In the listing that follows, retype every line from the first through the one containing "(.03, .03, .14)).build('stake', M_WHITE, mk)". Pictures are to be left out.

# # # #

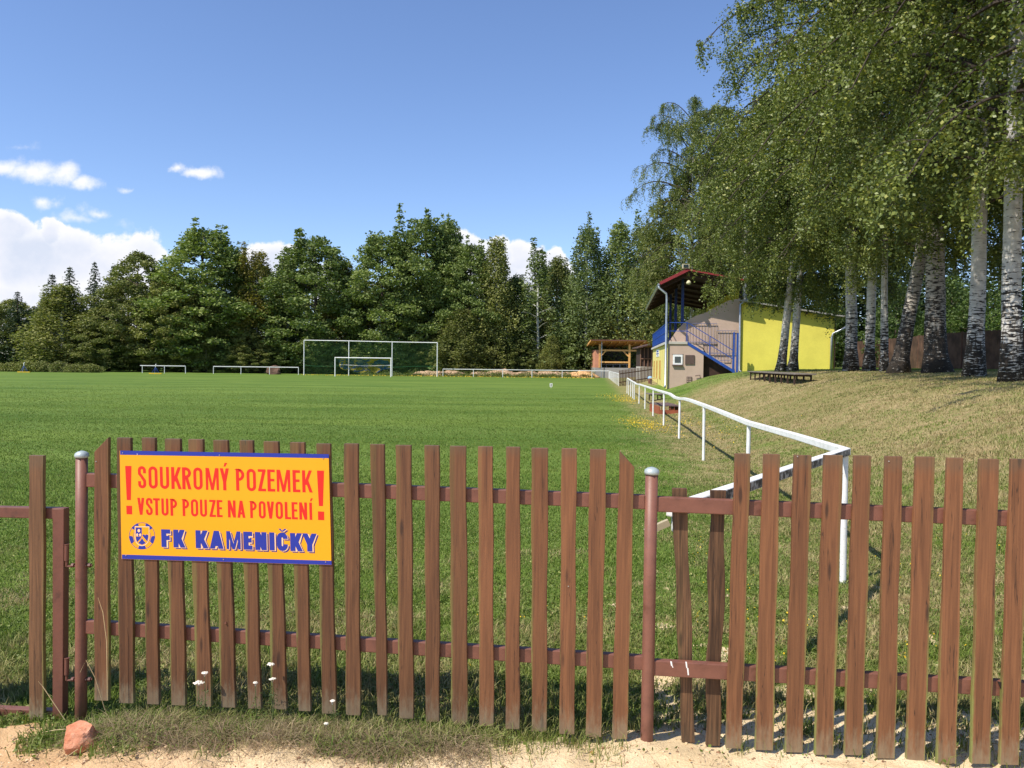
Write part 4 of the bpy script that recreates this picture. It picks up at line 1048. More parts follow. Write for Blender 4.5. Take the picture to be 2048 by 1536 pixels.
MB().box(b + Vector((0, 0, .23)), (.20, .03, .26)).build('board', M_WHITE, mk); MB().box(b + Vector((.0, -.018, .23)), (.05, .01, .16)).build('slot', M_LIMB, mk); MB().box(b + Vector((0, 0, .05)), (.03, .03, .14)).build('stake', M_WHITE, mk)

# =================================================================== rocks and heaps
def lump(name, c, rx, ry, rz, mat, seed, amp=.25, sub=4, label=None, cat=None, group=None, rot=0, cut=None):
    import bmesh
    bm = bmesh.new(); bmesh.ops.create_icosphere(bm, subdivisions=sub, radius=1)
    r = random.Random(seed); pl = [(Vector((r.gauss(0, 1), r.gauss(0, 1), r.gauss(0, 1))).normalized(), r.uniform(.55, .85)) for _ in range(cut or 0)]
    from mathutils import noise as mn
    for v in bm.verts:
        p_ = v.co.copy()
        for n_v, d in pl:
            k = p_.dot(n_v)
            if k > d: p_ -= n_v*(k-d)
        f = 1 + amp*(mn.fractal(p_*1.7 + Vector((seed, 0, 0)), 1.0, 2.0, 4)) + amp*.3*mn.noise(p_*7)
        v.co = Vector((p_.x*rx*f, p_.y*ry*f, p_.z*rz*f))
    me = bpy.data.meshes.new(name); bm.to_mesh(me); bm.free(); me.materials.append(mat)
    if not cut: me.polygons.foreach_set('use_smooth', np.ones(len(me.polygons), bool))
    o = link(name, me, None, c); o.rotation_euler = (0, 0, rot); return tag(o, label, cat, group)
def rock_mat():
    t = MT('reddish sandstone'); n = t.noise(12, 6, .65); n2 = t.noise(45, 5, .7)
    c = t.mix(t.ramp(n, .35, .65), (.50, .19, .10), (.60, .30, .19)); c = t.mix(t.ramp(n2, .6, .72, 0, .7), c, (.66, .45, .34)); c = t.mix(t.ramp(n2, .42, .3, 0, .6), c, (.30, .10, .05))
    t.bump(n2, .8, .01); return t.fin(c, .9, 0, .2)
M_ROCK = rock_mat()
rk = onplane(164, 1482, Vector((0, 0, -.015)), Vector((0, 0, 1)))
lump('rock', (rk.x, rk.y, float(gz(rk.x, rk.y)) + .045), .088, .07, .075, M_ROCK, 5, .10, 4, 'reddish angular stone lying at the foot of the left fence post', 'stone', None, .5, 9)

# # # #

__THE SOLUTION__
Write part 4 of the bpy script that recreates this picture. It picks up at line 1048. More parts follow. Write for Blender 4.5. Take the picture to be 2048 by 1536 pixels.
MB().box(b + Vector((0, 0, .23)), (.20, .03, .26)).build('board', M_WHITE, mk); MB().box(b + Vector((.0, -.018, .23)), (.05, .01, .16)).build('slot', M_LIMB, mk); MB().box(b + Vector((0, 0, .05)), (.03, .03, .14)).build('stake', M_WHITE, mk)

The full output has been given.